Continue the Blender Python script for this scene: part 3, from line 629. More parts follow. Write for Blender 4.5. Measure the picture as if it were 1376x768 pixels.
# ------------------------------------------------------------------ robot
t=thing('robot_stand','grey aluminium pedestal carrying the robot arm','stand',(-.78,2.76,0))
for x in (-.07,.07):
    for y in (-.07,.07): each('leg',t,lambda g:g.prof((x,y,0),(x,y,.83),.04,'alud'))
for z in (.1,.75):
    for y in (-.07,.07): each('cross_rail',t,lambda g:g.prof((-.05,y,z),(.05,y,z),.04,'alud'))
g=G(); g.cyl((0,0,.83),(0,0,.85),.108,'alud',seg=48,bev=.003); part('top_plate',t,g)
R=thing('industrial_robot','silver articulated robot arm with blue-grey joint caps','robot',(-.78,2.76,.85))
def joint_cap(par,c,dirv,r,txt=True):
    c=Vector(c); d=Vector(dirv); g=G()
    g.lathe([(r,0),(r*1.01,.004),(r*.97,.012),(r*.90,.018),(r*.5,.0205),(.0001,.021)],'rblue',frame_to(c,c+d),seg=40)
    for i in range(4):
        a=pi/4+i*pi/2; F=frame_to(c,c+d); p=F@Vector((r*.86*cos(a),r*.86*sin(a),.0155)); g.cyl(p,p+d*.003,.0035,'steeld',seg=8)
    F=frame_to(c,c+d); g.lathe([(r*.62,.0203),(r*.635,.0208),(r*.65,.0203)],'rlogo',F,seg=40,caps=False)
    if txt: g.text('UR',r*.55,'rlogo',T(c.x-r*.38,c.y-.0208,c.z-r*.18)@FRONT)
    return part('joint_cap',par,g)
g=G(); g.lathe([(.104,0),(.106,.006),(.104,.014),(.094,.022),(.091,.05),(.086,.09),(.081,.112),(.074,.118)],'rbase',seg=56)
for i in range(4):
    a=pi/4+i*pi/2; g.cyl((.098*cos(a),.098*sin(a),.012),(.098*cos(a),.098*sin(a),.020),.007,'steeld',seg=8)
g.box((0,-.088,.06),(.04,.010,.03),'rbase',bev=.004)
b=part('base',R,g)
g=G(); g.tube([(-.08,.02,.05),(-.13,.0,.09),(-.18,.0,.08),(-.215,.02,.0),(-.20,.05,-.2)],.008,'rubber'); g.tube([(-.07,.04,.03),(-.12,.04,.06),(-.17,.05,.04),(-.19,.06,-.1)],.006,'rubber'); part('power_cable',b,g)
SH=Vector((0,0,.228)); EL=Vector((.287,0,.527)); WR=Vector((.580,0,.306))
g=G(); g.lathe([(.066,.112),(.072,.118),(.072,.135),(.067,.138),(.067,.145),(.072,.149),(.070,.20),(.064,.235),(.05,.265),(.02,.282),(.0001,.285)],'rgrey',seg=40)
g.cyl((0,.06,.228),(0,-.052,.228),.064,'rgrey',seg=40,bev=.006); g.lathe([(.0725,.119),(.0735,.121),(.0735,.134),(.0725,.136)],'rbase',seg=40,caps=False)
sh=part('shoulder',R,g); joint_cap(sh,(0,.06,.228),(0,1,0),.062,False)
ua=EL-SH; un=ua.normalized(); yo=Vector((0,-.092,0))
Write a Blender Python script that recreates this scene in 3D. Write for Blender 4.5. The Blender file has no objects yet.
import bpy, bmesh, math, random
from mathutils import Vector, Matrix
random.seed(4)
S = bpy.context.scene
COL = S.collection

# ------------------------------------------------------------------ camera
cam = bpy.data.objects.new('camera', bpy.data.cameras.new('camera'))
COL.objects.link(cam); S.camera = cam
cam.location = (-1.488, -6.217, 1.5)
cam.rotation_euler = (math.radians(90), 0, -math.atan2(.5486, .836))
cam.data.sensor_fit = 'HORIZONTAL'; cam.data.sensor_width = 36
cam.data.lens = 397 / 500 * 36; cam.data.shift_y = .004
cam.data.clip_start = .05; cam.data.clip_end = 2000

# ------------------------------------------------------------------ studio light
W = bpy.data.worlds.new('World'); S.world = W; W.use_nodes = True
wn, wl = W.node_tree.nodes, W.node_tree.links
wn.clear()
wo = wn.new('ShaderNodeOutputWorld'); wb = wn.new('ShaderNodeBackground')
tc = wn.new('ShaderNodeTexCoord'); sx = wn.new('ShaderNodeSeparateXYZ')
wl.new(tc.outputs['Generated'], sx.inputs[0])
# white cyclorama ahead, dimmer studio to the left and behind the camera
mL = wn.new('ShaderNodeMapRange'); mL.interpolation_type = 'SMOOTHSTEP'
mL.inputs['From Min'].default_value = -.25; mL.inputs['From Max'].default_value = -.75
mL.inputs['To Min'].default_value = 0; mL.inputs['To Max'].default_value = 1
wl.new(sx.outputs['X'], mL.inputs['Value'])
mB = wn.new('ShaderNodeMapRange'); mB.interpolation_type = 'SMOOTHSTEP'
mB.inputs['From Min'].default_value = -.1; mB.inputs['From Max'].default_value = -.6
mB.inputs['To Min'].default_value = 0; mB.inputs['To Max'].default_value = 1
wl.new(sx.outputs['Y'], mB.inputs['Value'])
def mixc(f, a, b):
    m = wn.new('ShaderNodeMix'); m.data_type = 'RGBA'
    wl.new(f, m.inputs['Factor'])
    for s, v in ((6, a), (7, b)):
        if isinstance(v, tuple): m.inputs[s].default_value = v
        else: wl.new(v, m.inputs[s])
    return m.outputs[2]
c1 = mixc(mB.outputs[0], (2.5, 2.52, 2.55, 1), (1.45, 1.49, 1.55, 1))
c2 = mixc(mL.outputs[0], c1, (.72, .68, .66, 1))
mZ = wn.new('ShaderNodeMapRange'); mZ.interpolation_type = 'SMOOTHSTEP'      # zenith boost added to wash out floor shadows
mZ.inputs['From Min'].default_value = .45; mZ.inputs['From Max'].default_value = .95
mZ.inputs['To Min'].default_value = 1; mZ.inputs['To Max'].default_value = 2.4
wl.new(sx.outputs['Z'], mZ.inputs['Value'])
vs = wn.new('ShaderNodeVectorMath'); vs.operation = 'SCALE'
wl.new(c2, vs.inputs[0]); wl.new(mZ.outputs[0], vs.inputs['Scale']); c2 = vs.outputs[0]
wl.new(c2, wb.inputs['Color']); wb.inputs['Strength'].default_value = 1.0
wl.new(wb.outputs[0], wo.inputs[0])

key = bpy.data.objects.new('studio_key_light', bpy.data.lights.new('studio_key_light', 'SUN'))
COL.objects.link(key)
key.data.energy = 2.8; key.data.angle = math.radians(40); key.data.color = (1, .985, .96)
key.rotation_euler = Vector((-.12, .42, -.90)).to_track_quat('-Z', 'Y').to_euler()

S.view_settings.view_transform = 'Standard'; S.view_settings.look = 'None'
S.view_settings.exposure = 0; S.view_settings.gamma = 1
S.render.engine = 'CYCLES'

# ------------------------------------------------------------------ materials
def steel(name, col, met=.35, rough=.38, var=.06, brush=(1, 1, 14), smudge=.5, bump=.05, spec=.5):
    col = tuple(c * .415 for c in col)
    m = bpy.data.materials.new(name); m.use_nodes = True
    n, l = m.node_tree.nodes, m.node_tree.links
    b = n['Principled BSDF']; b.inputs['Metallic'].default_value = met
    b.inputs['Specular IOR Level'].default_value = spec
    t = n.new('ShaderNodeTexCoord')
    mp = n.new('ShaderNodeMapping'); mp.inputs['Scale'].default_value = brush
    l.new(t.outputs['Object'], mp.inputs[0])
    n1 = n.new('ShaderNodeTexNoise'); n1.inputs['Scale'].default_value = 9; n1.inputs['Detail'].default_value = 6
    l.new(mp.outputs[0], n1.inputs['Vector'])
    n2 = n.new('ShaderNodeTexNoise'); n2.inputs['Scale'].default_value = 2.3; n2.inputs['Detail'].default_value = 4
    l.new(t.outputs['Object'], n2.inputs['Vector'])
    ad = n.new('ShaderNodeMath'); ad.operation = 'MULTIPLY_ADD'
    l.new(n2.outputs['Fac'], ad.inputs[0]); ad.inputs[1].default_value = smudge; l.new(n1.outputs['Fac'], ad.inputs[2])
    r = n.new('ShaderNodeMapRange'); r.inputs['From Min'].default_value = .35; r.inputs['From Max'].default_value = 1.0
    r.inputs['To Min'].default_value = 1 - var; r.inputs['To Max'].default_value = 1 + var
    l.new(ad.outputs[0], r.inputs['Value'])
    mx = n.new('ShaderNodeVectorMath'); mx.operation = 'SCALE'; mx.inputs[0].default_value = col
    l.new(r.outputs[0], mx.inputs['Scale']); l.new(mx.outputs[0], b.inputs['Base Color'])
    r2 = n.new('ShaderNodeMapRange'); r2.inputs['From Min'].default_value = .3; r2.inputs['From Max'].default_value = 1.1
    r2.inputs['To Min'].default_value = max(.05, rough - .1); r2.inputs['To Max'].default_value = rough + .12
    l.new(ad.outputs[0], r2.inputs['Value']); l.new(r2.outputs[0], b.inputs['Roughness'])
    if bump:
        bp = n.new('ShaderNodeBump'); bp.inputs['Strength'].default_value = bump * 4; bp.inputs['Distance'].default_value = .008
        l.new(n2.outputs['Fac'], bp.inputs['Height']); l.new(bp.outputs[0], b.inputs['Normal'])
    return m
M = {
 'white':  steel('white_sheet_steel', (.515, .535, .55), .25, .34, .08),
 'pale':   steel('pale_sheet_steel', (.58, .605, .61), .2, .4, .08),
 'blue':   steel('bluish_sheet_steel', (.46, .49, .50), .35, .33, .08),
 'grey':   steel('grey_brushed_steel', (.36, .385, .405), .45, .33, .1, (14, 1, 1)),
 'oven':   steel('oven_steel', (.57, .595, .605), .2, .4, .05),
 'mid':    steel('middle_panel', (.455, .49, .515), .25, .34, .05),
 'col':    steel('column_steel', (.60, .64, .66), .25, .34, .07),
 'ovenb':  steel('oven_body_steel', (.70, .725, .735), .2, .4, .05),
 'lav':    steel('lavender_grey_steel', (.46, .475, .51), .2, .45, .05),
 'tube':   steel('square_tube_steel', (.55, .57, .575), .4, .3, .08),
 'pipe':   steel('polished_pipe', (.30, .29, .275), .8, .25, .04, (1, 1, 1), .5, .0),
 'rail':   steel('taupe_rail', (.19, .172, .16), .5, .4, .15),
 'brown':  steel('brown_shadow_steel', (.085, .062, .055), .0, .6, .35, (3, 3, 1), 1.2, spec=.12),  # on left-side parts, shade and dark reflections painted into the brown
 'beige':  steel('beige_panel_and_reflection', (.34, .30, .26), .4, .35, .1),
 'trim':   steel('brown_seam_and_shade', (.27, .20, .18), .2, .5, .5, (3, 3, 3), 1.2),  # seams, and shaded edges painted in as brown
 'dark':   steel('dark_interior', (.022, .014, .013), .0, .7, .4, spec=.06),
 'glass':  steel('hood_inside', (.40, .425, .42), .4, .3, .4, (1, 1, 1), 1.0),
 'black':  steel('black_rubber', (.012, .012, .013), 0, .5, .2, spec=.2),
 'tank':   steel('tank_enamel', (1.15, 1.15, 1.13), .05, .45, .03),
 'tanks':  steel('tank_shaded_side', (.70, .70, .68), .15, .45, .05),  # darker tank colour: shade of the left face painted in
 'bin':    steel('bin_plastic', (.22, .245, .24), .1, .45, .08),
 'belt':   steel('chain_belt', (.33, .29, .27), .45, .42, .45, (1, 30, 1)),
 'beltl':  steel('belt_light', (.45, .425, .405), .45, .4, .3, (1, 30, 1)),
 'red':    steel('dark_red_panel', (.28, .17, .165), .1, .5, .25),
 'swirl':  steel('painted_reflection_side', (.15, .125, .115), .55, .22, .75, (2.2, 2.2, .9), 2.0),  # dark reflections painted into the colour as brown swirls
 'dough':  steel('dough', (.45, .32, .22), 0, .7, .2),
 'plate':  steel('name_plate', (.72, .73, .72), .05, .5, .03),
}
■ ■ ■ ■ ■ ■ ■
> TASK STATEMENT
In the listing above, locate the line containing "Write a Blender" and the line containing "COL = S.collection", then transcribe both and every line between them verbatim.

> TASK SOLUTION
Write a Blender Python script that recreates this scene in 3D. Write for Blender 4.5. The Blender file has no objects yet.
import bpy, bmesh, math, random
from mathutils import Vector, Matrix
random.seed(4)
S = bpy.context.scene
COL = S.collection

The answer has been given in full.